If your content is running just a little bit past the bottom margin, squeeze it onto a single page. Most modern Office software packages have a “shrink to fit” option that will perform the necessary compression automatically.


Several online stores now have “clearance” or “outlet” sections to their websites, where they flog off end-of-line or refurbished kit at knocked-down prices.

If you’re not after the cutting edge, or are prepared to take a risk on reconditioned kit, try stores such as Comet Clearance, which auctions off refurbished or ex-display equipment at a fair discount, or one of the many eBay Outlet stores, such as Canon’s or Tesco’s.

The advantage of these stores over websites such as eBay is that products often come with a warranty.

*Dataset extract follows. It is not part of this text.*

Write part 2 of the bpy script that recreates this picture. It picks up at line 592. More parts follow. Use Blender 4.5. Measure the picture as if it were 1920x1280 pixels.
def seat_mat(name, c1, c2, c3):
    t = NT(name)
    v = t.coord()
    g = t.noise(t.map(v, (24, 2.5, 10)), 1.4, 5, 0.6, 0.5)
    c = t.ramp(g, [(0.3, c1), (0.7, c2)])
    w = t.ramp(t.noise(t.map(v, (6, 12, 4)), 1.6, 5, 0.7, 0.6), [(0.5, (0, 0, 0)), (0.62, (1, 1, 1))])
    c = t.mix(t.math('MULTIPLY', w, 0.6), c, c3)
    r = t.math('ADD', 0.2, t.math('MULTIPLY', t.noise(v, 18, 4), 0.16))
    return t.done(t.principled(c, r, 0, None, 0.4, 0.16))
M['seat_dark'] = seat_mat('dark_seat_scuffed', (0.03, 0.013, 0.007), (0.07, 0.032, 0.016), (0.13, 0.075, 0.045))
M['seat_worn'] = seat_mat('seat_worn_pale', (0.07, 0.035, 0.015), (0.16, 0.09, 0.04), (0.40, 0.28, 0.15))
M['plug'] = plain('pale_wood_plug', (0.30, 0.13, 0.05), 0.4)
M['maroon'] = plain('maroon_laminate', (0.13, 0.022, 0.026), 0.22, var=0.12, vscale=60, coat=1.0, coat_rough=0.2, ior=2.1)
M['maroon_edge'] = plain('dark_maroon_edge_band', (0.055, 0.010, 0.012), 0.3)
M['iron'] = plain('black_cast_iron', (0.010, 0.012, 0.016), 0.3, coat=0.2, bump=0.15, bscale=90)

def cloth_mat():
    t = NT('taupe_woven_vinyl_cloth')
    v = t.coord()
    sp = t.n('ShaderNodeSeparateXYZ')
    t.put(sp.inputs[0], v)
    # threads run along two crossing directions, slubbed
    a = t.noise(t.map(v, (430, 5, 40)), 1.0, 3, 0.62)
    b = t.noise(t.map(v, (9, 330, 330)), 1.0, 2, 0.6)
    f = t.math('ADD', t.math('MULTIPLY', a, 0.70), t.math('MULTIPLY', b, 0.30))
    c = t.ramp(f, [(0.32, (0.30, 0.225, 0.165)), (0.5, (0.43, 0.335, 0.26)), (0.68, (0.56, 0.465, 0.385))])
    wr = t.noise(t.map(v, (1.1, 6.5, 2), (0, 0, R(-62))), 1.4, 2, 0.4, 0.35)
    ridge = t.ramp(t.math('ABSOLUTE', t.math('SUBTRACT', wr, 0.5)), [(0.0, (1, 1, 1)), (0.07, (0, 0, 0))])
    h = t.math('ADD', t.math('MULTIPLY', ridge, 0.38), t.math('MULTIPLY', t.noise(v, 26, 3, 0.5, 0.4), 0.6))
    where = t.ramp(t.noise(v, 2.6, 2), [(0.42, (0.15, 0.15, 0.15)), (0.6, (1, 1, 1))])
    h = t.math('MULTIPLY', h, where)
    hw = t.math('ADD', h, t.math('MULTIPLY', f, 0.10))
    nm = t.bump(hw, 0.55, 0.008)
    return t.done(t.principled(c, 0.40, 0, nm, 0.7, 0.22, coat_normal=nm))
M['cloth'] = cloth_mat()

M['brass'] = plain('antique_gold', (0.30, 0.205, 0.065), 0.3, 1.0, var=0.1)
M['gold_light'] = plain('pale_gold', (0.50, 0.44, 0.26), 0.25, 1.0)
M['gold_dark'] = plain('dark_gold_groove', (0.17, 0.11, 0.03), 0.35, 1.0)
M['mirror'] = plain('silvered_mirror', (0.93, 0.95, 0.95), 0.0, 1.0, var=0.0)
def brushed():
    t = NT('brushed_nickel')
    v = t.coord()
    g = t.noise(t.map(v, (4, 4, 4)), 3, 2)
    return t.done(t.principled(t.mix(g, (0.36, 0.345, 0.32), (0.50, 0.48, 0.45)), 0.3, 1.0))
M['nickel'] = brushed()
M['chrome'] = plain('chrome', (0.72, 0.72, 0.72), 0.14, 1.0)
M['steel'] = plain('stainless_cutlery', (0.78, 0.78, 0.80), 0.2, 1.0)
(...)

We frequently hear of people ditching old PCs because they’re too slow. But that old machine could be a useful second system if you bring it back to its original performance by wiping it clean and reinstalling Windows – or, if you prefer, the free Ubuntu Linux operating system.

You may find that older machines struggle with modern web browsers and applications, but you can improve matters by adding a cheap dollop of extra memory: a 1GB DIMM in the older DDR2 format can be bought for less than £20 on eBay and can have a huge effect on system responsiveness.


PC Pro has campaigned in the past to encourage individuals and businesses to turn off computing devices when they’re not needed. However, it literally pays to consider which devices offer the best energy savings.

A typical laptop, for example, draws less than 40W. The cost of that electricity will depend on your supplier and tariff, but you’re probably paying around 15p per kilowatt-hour for that power. Since 40W is 0.04kW, that means you’re paying 0.6p per hour to run your laptop. To knock even a pound off your bill you’d need to reduce your laptop usage by a whopping 167 hours.

Even desktop systems are quite frugal. As the power ratings in PC Pro’s reviews section show, all-in-ones and mainstream desktops now spend most of their time below 100W, meaning you can expect to get at least 65 hours of use for a pound.

Gaming machines are the real energy hogs: when sitting idle, an enthusiast machine can consume as much as 200W, and when you max out the CPU and graphics card, power draw can top 500W – or 7.5p per hour. It’s also worth noting that an Xbox 360 or PlayStation 3 will consume almost 200W when in use.